A escribir no se viene para hacer amigos porque no se escribe para agradar. No se puede escribir con cobardía, sino templando y mandando, con la prosa firme, las ideas claras y que llame para quejarse el político de turno o la señora de al lado a la que por lo visto maltraté sus geranios en un artículo. Todo esto me ha pasado, no lo niego, lo uno y lo otro. Y desde entonces cuando llama algún político por la mañana le digo que no lo tome tan a pecho, que siempre podría ser peor y haber hablado de sus geranios…
Escribir artículos es una profesión de riesgo que sólo la entiende el que la ha practicado. Ir a decir las verdades incómodas que nadie quiere escuchar con el primer café de la mañana. Consiste en perder más lectores de los que se ganan, porque los hay que sólo leen para que les den la razón cuando para lo único que se escribe es para llevar la contraria. ¿Qué sentido tiene si no? No se me ocurre otro método mejor para pensar, pero sucede que muchos ya no quieren ni intentarlo. No se pueden decir las verdades a medias, si no entonces no se está escribiendo, como mucho agradando.

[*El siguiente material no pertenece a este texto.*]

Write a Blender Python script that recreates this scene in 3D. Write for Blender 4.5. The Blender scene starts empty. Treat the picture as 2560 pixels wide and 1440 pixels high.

Escribir es decir en León que la independencia regional es un delirio supremacista y en el Bierzo que no son gallegos por mucho que les duela. Explicar en Valladolid que no hablamos el mejor castellano del mundo, en Madrid que hay más España en provincias y en Barcelona… En Barcelona sólo conviene rendir tributo a los constitucionalistas. Ideas suicidas, de un romanticismo sadomasoquista, porque escribir es precisamente así. Jugarse el tipo por una mezcla de placer y vocación. Jugarse la vida por un folio en blanco, aunque nadie lo entienda. Ser un Sísifo que cada mañana vuelve a lo mismo y contar en él una historia a la que nadie te obliga, pero que uno no puede dejar de escribir. Vivir atado a la columna, santísimo Cristo de la actualidad que no sale en los periódicos.
Escribir es dar un hueco a los desheredados y compartir con ellos la soledad cuando se termina un buen artículo y nadie más entiende la euforia. Esas ganas de todo, de querer comerse el mundo, de necesitar montar un fiestón y meterse en la cama con los ojos como platos cuando lo único que se quiere es abrir una botella de champán.
Así llego a esta columna. Ésta es mi forma de escribir. Tienen hojas de reclamaciones a su disposición; en la letra pequeña puede leerse: “¡Gracias por contribuir a mi mala reputación!”